Moving the Channel Forward
September 9, 2013 No CommentsFeatured article by Kelly Ricker, SVP, Events and Education, CompTIA
The IT channel has seen unprecedented disruption over the past few years. Surging enterprise demand for cloud solutions, mobility and business intelligence has left channel firms with a blunt choice: evolve with your clients’ desires or risk obsolescence.
While individual IT professionals have taken a proactive stance to hone their skillsets through certification and ongoing education, there have historically been fewer learning opportunities to support entire channel firms as they navigate through new product and service offerings and evolving pricing and business models.
Take cloud services, for example. In CompTIA’s latest research on the cloud market, solution providers ranked developing expertise across both the technical and sales arms within their organizations as the top challenge to launching cloud offerings. Just under half of respondents cited determining the best business model around cloud as another obstacle.
With these roadblocks in mind, CompTIA recently debuted an expanded curriculum of education and training options, tailored specifically for the channel. These “Sales Playbooks” are comprehensive modules that include workshops, templates and training materials to help channel firms of any size through the process of adding new services to their portfolio and identifying the best revenue-generating opportunities.
These and similar education initiatives are poised to become an integral part of channel growth moving forward. Beyond getting a better foothold on how to introduce cloud and other IT megatrends into their businesses, channel firms will likely need support as they expand their cloud, mobility, unified communications or analytics practices.
Taking a closer look at the cloud, CompTIA research outlines four distinct business models that channel firms deploy:
– Build – Where firms procure vendor hardware and software to help clients build public, private or hybrid clouds, in addition to product consultation.
– Provide/Provision – Under this model, firms resell and provision Infrastructure as a Service offerings for cloud computing and storage (e.g., from Amazon Web Services.)
– Enable/Integrate – In which firms help clients integrate cloud solutions with existing IT systems, or build custom solutions for particular industries and functions.
– Manage/Support – Where firms offer long-term, ongoing support of clients’ cloud solutions (e.g., troubleshooting, scaling, etc.)
Close to half of all channel firms have cloud “build” models as part of their core offerings today, with another third planning to add these services over the next year. Half of channel firms also report working in the provide/provision space, with a third believing that this model shows the highest growth potential of all over the next two years.

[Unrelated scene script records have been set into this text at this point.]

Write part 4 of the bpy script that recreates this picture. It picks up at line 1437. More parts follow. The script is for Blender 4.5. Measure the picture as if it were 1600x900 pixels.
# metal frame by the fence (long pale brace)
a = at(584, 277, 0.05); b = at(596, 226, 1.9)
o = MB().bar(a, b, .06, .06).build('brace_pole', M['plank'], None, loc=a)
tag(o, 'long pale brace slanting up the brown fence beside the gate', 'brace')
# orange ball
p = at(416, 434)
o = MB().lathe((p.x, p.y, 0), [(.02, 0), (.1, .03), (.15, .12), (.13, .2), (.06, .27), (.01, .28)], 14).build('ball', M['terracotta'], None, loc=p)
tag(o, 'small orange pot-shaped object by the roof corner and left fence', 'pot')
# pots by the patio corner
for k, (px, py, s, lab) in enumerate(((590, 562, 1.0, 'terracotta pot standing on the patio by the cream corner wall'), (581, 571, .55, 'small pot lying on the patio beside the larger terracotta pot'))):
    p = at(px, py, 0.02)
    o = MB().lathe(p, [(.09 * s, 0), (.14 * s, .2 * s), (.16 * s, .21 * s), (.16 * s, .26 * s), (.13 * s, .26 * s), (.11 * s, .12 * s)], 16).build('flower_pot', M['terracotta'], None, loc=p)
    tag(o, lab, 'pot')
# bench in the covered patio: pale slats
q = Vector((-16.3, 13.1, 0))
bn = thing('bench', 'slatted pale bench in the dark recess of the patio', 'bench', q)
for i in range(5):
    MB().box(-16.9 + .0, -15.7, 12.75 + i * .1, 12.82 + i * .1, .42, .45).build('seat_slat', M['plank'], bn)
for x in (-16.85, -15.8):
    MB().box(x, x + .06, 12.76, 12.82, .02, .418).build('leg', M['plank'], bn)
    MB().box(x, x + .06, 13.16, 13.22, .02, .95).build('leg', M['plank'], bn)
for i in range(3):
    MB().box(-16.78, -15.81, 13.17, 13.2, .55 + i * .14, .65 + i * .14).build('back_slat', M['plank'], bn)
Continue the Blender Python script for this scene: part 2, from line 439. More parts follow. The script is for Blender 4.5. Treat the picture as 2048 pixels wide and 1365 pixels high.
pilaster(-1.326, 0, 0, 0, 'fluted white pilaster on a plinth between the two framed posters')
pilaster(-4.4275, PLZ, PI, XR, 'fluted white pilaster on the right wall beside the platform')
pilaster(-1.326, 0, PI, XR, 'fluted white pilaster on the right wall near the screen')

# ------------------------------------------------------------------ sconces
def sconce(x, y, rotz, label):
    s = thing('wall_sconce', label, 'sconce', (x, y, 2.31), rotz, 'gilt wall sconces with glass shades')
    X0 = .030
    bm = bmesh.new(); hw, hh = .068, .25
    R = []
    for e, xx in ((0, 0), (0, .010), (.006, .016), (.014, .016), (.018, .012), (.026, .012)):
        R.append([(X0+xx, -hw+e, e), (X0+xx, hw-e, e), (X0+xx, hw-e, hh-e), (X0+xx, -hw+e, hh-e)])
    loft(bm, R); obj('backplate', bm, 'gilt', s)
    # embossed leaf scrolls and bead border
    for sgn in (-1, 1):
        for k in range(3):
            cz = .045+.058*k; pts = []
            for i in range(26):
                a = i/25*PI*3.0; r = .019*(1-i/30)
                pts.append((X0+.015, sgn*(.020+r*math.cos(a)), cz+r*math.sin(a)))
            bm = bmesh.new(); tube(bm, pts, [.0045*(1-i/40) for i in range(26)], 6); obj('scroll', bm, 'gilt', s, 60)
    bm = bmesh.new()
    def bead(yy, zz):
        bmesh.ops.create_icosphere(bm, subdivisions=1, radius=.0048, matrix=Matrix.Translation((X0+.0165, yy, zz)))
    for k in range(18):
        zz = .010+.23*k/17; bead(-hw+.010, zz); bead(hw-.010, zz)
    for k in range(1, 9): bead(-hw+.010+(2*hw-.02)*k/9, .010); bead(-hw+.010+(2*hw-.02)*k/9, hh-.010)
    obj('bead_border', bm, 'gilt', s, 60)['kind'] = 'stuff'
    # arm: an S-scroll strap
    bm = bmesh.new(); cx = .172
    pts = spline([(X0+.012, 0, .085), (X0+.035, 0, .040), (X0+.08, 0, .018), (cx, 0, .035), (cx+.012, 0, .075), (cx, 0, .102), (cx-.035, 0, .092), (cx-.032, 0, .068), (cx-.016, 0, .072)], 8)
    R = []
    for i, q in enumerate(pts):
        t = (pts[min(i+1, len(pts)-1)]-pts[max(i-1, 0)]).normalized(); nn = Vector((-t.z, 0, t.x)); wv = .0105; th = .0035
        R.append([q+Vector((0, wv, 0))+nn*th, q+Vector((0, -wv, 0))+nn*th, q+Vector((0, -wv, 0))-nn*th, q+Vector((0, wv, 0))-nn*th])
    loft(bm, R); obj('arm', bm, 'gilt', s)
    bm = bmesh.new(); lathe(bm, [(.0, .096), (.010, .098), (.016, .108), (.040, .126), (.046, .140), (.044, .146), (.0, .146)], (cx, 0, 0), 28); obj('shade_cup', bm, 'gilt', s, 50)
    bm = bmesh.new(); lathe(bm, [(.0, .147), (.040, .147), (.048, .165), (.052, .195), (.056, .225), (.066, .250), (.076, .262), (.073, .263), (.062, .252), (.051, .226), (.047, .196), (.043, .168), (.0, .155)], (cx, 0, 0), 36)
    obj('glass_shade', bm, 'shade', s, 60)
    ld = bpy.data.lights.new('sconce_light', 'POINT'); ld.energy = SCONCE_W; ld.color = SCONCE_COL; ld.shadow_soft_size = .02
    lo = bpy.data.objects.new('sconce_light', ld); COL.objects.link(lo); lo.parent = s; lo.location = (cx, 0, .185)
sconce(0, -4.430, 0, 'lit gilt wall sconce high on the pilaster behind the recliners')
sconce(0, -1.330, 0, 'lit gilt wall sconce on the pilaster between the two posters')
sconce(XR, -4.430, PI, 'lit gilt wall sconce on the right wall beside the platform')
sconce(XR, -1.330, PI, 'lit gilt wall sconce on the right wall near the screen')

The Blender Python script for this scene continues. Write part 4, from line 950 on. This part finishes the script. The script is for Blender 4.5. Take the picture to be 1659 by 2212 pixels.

Even with this slew of options and available combinations, only 26 percent of channel firms sell services across all four of these models. Regardless, 82 percent of firms expect cloud revenue to trend upward over the next 12 months – indicating that there is still plenty of work and preparation to be done.
The goal of CompTIA’s new channel education programs is to ensure that organizations large and small meet these projections, by providing them with a roadmap and resources to success, even for establishing more granular services.
The first two CompTIA Sales Playbooks, released in late July, focus specifically around cloud computing – one on cloud-based storage solutions, the other on cloud-based backup and recovery. In essence, channel firm managers should be able to easily reference these Playbook materials as they simultaneously perform market research around a new service, develop marketing collateral and train their sales teams.
As the IT industry undergoes continuous growth spurts, channel firms will not be spared from the challenges – or opportunities – that come with expansion. But just as IT professionals seek out education to advance their own careers, IT channel firms deserve to have the same learning options available to guarantee business success for years to come.
Kelly Ricker is responsible for setting CompTIA’s IT channel education and event strategies and overseeing the department responsible for producing CompTIA’s channel education products and live events.